What the task asks:
Your task is to repeat only the lines from the one with "Write a Blender" through the one with "def to_px(x, y, z): return", exactly as they stand, both ends included.

Exercise input:
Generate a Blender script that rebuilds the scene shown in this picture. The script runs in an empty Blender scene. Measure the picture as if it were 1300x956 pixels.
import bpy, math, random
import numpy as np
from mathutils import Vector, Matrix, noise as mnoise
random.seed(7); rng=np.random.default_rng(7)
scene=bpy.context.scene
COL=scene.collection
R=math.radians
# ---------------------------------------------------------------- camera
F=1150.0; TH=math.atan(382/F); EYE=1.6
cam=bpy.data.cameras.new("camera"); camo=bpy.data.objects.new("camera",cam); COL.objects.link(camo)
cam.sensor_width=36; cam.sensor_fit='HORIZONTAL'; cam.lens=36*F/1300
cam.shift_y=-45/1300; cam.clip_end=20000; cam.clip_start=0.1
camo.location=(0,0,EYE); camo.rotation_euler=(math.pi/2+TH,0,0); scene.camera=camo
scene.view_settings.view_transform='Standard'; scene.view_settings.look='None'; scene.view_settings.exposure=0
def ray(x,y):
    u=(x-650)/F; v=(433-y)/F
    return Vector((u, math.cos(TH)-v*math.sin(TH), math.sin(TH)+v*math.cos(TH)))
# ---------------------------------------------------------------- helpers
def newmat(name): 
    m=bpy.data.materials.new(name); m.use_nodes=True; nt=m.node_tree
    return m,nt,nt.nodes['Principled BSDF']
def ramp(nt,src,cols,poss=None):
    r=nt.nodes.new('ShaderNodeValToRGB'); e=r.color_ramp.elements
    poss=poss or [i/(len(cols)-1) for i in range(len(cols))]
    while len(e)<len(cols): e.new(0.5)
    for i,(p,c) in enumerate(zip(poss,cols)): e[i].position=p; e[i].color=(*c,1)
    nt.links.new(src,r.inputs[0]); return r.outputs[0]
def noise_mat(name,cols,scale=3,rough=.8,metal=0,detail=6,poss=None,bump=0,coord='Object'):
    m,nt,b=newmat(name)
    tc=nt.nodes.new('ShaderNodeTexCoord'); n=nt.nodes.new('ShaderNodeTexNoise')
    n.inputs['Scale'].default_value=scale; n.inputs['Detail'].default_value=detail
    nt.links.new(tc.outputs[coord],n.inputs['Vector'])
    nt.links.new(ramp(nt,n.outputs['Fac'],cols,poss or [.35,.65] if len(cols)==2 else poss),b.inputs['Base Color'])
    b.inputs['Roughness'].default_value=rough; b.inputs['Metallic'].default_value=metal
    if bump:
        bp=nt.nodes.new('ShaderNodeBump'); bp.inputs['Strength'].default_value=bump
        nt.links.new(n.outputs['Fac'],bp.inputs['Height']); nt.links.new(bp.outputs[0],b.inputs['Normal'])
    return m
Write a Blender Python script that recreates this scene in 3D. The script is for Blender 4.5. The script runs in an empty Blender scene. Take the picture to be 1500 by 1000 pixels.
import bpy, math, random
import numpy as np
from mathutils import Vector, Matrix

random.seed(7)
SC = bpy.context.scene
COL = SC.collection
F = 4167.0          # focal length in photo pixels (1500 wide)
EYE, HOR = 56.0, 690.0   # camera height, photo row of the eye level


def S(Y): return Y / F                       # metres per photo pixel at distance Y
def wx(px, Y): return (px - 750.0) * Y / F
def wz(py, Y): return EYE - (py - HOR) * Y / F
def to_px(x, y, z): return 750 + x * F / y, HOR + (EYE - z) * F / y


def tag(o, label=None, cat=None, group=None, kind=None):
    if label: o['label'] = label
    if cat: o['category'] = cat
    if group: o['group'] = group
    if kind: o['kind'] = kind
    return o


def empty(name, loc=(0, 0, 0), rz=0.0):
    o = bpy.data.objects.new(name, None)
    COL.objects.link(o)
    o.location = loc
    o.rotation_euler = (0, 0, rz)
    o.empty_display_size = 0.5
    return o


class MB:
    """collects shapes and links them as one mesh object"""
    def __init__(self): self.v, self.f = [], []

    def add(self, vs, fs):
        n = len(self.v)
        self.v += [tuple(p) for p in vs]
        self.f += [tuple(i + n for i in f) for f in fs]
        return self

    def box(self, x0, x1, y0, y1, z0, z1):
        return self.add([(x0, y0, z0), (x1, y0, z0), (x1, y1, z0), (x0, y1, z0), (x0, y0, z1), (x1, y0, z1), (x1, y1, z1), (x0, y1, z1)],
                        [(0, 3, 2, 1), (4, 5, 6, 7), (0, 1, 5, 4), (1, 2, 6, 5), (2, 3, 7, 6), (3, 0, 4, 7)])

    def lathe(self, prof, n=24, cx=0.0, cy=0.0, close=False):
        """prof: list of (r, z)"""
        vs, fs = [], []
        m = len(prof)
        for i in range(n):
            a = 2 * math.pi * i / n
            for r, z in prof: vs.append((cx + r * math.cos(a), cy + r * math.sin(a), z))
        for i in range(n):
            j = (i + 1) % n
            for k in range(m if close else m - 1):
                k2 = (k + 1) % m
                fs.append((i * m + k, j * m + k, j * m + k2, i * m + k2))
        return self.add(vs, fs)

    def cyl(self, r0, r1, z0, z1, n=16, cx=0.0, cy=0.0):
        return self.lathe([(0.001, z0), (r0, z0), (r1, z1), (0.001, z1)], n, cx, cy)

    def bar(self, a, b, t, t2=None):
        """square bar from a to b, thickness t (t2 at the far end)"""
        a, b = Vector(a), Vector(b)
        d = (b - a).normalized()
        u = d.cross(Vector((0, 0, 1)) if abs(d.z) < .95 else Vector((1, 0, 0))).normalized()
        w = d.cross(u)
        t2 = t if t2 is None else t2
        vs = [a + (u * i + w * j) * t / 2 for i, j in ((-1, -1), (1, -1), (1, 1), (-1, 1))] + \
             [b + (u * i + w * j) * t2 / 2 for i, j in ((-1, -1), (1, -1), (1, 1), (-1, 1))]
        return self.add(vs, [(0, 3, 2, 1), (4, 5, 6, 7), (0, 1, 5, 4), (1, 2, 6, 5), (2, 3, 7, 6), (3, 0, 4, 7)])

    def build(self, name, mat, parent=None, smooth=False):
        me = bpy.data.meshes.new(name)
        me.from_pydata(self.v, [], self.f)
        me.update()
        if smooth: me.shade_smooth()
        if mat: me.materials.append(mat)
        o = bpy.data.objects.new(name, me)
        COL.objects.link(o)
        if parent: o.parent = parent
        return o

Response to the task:
Write a Blender Python script that recreates this scene in 3D. The script is for Blender 4.5. The script runs in an empty Blender scene. Take the picture to be 1500 by 1000 pixels.
import bpy, math, random
import numpy as np
from mathutils import Vector, Matrix

random.seed(7)
SC = bpy.context.scene
COL = SC.collection
F = 4167.0          # focal length in photo pixels (1500 wide)
EYE, HOR = 56.0, 690.0   # camera height, photo row of the eye level


def S(Y): return Y / F                       # metres per photo pixel at distance Y
def wx(px, Y): return (px - 750.0) * Y / F
def wz(py, Y): return EYE - (py - HOR) * Y / F
def to_px(x, y, z): return 750 + x * F / y, HOR + (EYE - z) * F / y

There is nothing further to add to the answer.